Great! Would it be possible to know what are your research related to
bibliographic ontologies? It could be a good knowledge input to the project.

> you all, as have joined the group today itself :-).
>
>

Well, as you can see on my homepage, my background is in computer
sciences and the semantic web. And as I said, I am not an expert the
bibliographic references domain, but as I said in a blog post is that I
started this project to try to fix what didn't work for me with the
current available ontologies.


> I was wondering how are you planning to approach each resource for
> ontology creation, as a computer scientist (who believes in indexing
> all the proabable aspects) or an information professional (using the
> good old library techniques of defining each resource).
>

Why not both? :)

Well, the path we should take (it is my opinion, but it can changes with
your input) is the same as we took for the development of the Music
Ontology.

There a list of steps (not in order) and goals of the development of the
ontology:

- Have to check what have been done. Analyzing how people currently use
the existing ontologies. Which are the most popular, etc.

- Have to check who could use this ontology, and what it could use it
for. Zotero? Well, how they would use it. Amazon.com? Well, how they
would use it. Me, you and anybody else in the World? Well, how could we
use it?

- Drilling down a "document" creation workflow. (here, document can be
anything. This step should outline the major concepts of the ontology).

- From the workflow, we should specify each concepts (probably based on
FRBR as foundation).

- All the way long, we should have in mind how the "graphs" generated by
this ontology could be queried.

- Each "node" of the workflow should act as an anchor point to extend
the ontology for specific purposes.

- Re-using as much as possible other already-in-place ontologies.

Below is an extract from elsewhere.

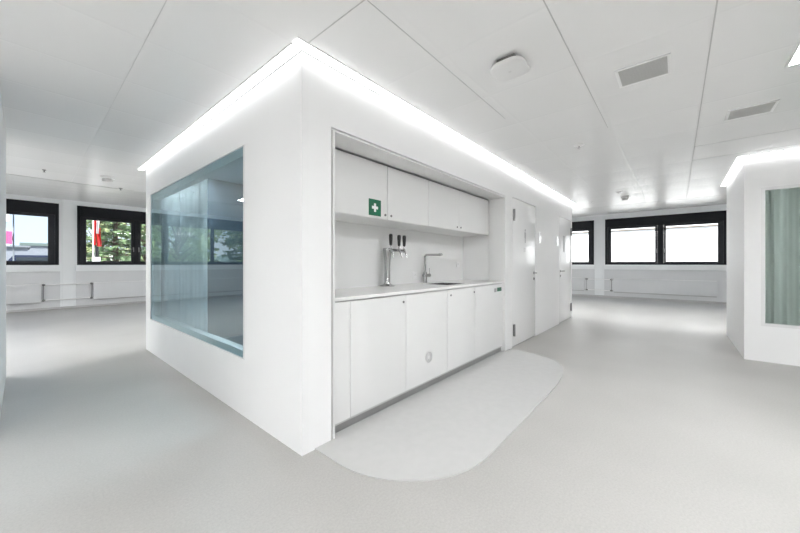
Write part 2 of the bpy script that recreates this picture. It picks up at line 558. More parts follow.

- Creating a list of things we want to be able to describe using this
ontology.

- Anything else?


One thing that is important is the "creation workflow". Yes we are
talking about a bibliographic ontology. However, if a bibliographic
reference exists, it is because someone, somewhere, created/wrote that
document. This is what this workflow is all about: the creation of a
Work to its publication (so the creation of its bibliographic reference).

Using that method to develop the ontology will enable us to not only
describing the bibliographic reference of a document, but also the steps
that leaded to the creation of that document. It is where the "levels of
expressiveness" of the ontology come in.

Most people would only need to use that ontology to describe the author
of an author and its bibliographic reference. Most of these properties
will be re-use of existing properties from other ontologies (FOAF, DC, etc.)

However, other people could want to describe all the steps that leaded
to the creation of that document. Who is the author, the editor, the
publisher, the corrector, the translator, etc. What other version of
this document exists, they are translated in which language. Also, one
could one to describe the content of a document using some taxonomy, the
main topics, etc.

The simplest thing to the hardest thing to describe in the workflow of
the creation of a document should be possible to be described using this
ontology.

Finally, we should think about that ontology as a best practice guide to
express these sort of things.

This is only the beginning, the brainstorming is continuing.